Space Mutiny (1988)

This one was made by A.I.P.

Now, I know what you’re thinking: American Independent Pictures, the same company that churned out hundreds of low budget films by Roger Corman, Bert I. Gordon, Edward L. Cahn, Larry Buchanan and others like them.  And you would be wrong.

Instead, we are talking about Action Independent Pictures, which made a lot of direct to video films back in the Eighties, the kind of films that could be advertised with a bare chested guy holding a machine gun on the poster.

Obviously, they could have called themselves “Independent Action Pictures” or “Action Pictures Independent” or even “Action Pictures,” which suggests they wanted people to mistake them for the real A.I.P.

Which is just wrong.

Space Mutiny also ended up as one of the most popular episodes of Mystery Science Theater 3000 for very obvious reasons.  Very obvious.

However, you do have to give it credit as its effects sequences are remarkably good.  I mean John Dykstra good.  Heck, they were actually made by John Dykstra.

The only problem is that they were made for Battlestar Galactica.

You know a film is in trouble when it borrows something instantly recognizable from a series this well known.  All I can think of is the bizarre Dunyayi Kurtaran Adam, aka Turkish Star Wars,” which stole footage from Star Wars and a lot of other films.  But at least that was a case of massive copyright violation, and they didn’t actually pay for those effects!

This one was made in South Africa and a huge chunk of it takes place in what is obviously a factory.  Apparently, they tinted the film red to suggest the sunlight coming through the windows was a glow from the engine room, but unfortunately, the guy making the final prints color corrected those scenes!

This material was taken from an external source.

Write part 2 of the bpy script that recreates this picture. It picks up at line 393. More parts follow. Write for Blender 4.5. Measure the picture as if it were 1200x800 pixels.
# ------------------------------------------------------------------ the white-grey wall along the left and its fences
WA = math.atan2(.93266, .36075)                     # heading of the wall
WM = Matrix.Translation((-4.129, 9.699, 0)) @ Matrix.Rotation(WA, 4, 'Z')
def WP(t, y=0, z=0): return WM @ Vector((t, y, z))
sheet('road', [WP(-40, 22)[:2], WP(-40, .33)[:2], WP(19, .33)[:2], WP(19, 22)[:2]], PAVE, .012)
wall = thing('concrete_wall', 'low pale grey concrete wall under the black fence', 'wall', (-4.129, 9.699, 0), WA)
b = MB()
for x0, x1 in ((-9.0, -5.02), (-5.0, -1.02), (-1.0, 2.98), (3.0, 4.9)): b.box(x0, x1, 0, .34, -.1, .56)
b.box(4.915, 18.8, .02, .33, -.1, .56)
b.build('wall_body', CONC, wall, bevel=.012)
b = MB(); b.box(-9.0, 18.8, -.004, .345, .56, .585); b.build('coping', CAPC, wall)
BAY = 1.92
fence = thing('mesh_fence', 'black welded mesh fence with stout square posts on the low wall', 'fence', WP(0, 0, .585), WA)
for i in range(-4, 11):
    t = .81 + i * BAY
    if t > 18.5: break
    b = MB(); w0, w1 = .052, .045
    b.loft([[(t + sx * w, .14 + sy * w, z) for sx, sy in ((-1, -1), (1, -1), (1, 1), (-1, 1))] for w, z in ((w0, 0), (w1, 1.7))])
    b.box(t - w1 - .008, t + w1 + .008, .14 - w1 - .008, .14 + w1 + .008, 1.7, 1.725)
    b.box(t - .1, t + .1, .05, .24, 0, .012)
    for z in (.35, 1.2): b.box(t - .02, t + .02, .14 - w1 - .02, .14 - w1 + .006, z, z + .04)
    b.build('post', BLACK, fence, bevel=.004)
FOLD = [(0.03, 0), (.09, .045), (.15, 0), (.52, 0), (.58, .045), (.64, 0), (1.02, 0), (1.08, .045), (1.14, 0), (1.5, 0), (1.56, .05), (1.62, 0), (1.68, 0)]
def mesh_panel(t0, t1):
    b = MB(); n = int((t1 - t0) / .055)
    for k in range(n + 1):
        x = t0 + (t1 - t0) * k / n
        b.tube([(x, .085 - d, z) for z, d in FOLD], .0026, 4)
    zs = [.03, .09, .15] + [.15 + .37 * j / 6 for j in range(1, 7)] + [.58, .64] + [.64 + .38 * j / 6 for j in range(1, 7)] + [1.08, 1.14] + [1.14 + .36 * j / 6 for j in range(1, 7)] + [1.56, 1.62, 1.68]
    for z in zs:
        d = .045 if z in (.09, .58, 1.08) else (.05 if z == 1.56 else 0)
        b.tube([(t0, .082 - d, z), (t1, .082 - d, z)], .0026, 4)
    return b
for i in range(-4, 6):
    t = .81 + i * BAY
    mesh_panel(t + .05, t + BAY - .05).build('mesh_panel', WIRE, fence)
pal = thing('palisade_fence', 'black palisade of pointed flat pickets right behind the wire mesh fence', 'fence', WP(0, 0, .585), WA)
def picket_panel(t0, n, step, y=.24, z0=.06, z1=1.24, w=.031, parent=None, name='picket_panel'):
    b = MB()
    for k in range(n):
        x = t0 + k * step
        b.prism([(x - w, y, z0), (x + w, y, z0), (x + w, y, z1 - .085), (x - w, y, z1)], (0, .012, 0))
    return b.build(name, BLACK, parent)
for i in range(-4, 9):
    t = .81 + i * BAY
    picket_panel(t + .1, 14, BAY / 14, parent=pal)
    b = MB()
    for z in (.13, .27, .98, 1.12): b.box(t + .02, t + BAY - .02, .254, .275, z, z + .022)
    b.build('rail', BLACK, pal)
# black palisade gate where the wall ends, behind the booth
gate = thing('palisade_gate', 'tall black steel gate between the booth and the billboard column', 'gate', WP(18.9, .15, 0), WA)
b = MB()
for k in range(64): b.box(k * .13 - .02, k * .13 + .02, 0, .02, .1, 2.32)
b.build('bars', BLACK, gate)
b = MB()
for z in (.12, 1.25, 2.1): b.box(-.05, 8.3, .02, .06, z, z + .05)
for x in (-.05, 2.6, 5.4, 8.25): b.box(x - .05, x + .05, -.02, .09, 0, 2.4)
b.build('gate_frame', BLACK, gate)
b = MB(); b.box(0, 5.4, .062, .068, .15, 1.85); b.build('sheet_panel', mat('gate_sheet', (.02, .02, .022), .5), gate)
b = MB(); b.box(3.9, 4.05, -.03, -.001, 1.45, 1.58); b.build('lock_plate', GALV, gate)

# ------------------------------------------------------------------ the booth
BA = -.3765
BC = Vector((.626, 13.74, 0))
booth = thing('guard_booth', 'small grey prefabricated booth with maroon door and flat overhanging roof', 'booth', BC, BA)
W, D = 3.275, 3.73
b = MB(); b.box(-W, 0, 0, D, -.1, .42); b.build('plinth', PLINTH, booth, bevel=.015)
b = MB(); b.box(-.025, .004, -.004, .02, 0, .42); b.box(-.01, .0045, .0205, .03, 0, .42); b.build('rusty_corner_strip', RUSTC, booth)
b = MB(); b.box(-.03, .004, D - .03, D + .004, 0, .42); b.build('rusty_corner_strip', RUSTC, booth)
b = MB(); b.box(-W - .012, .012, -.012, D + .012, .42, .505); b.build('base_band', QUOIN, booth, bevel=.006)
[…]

The director, David Winters (who also wrote this thing — and was the head of A.I.P.) refused to finish it, his replacement wouldn’t put his name on it, and, when the film proved to be too short, a third director actually shot all the scenes with the mysterious Bellarians, a group of women dressed for Aerobics but with huge veils covering their leotards, who spend their time dancing and making mystical passes at their collection of plasma balls.  Need I mention that he didn’t want his name on this turkey either?

The costumes here are so bad that they deserve a mention.  It isn’t just the spandex and silver cloth:  it simply isn’t possible to believe that a starship would put its female officers in uniforms that would require them to get a Bikini Wax.  However, it all makes sense once you see the scene set in the space disco:  Everyone on this ship is dressed for a night at the local club scene.

But, at least they do take a moment to reveal the erotic nature of…the hula hoop.

At any rate, we have Reb Brown as a hero so wooden he makes Flash Gordon‘s Sam J. Jones look like Olivier, John Phillip Law as an over-the-top villain, and former cowboy star, Cameron Mitchell, as the wise and bearded commander of the generation starship carrying a load of colonists on a multi-generation trip to settle another star system, and Cameron’s daughter as the leading lady.  Heck, his son is in there, as well. Which, come to think of it, also was true of Warp Speed.

Moviemaking.  Fun for the whole family.

There’s a lot of running around and fighting  masked goons, complete with laser guns and mini-bazookas, we suffer through what has to be the worst written “they don’t like each other but they do” romantic scene ever committed to cellulose, and there are not one but two lengthy chase scenes with armored golf carts.

If you’re looking for a bad movie to mock, this one will definitely fill the bill:  in fact, it offers an embarrassment of riches for the bad movie connoisseur.

I’m just not sure it’s good for much of anything else.